Belleek sits exactly where the River Erne stops being a river and starts deciding it might become a lough. The village has one main street, a pottery that is older than partition, and a bridge that crosses into the Republic of Ireland so casually that if you blink you miss the sign. The Irish name, Béal Leice, means mouth of the flagstone - a reference to a limestone rock at the falls that was dynamited during drainage works in the 1880s. The flagstone is gone but the name held.
In 1849 a local landlord named John Caldwell Bloomfield inherited his father's estate and, finding that his tenants had been devastated by the Famine, looked for something useful he could do with the land. He commissioned a geological survey. The survey found feldspar, kaolin, flint and other minerals in useful quantities. Bloomfield went into partnership with London architect Robert Williams Armstrong and Dublin merchant David McBirney, and building of the pottery began in 1858. The first Parian ware - that thin, slightly luminous porcelain with the faint shell-like surface - came out of the kilns in 1863. The three founders were all dead by 1884, when a local group of investors registered the Belleek Pottery Works Company Ltd and kept it going. It is still going.
The border here has a particular texture. Belleek was one of the Catholic-majority Fermanagh villages that the 1925 Irish Boundary Commission recommended transferring to the Free State. The recommendation was never enacted.

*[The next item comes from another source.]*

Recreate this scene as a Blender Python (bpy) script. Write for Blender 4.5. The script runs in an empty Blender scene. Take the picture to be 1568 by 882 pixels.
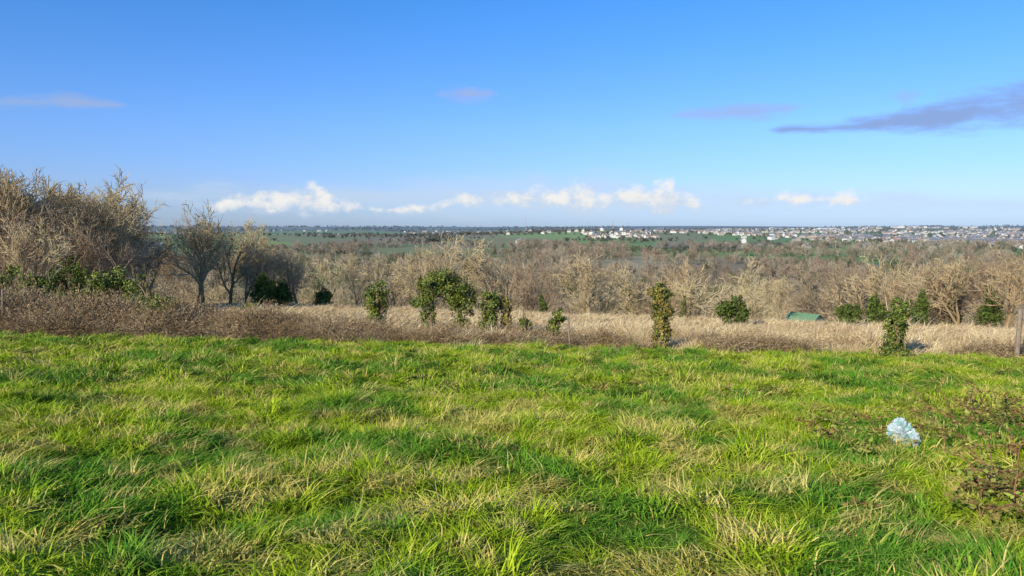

In the summer of 1922 IRA units occupied the town briefly before British Army artillery dislodged them. During the Troubles, eight people died in incidents in or around Belleek between 1972 and 1992. The bridge that now carries a steady stream of pottery tourists carried a different kind of traffic for much of the twentieth century. You can feel that history faintly, even on a quiet Tuesday.
Come for the pottery tour, which is genuinely worth the small admission charge - you will see craft workers hand-building and hand-painting pieces to the same 16-step process used since the Victorian era. Stay for the river walk in the evening, when the Erne turns flat and the swifts come out. Drive four miles east to Castle Caldwell and find the Fiddler's Stone at the forest entrance - a carved stone fiddle put there in 1770 to mark where Denis McCabe, a fiddler in the Caldwell household, fell drunk from a barge and drowned. The inscription tells you to let the living learn from the dead.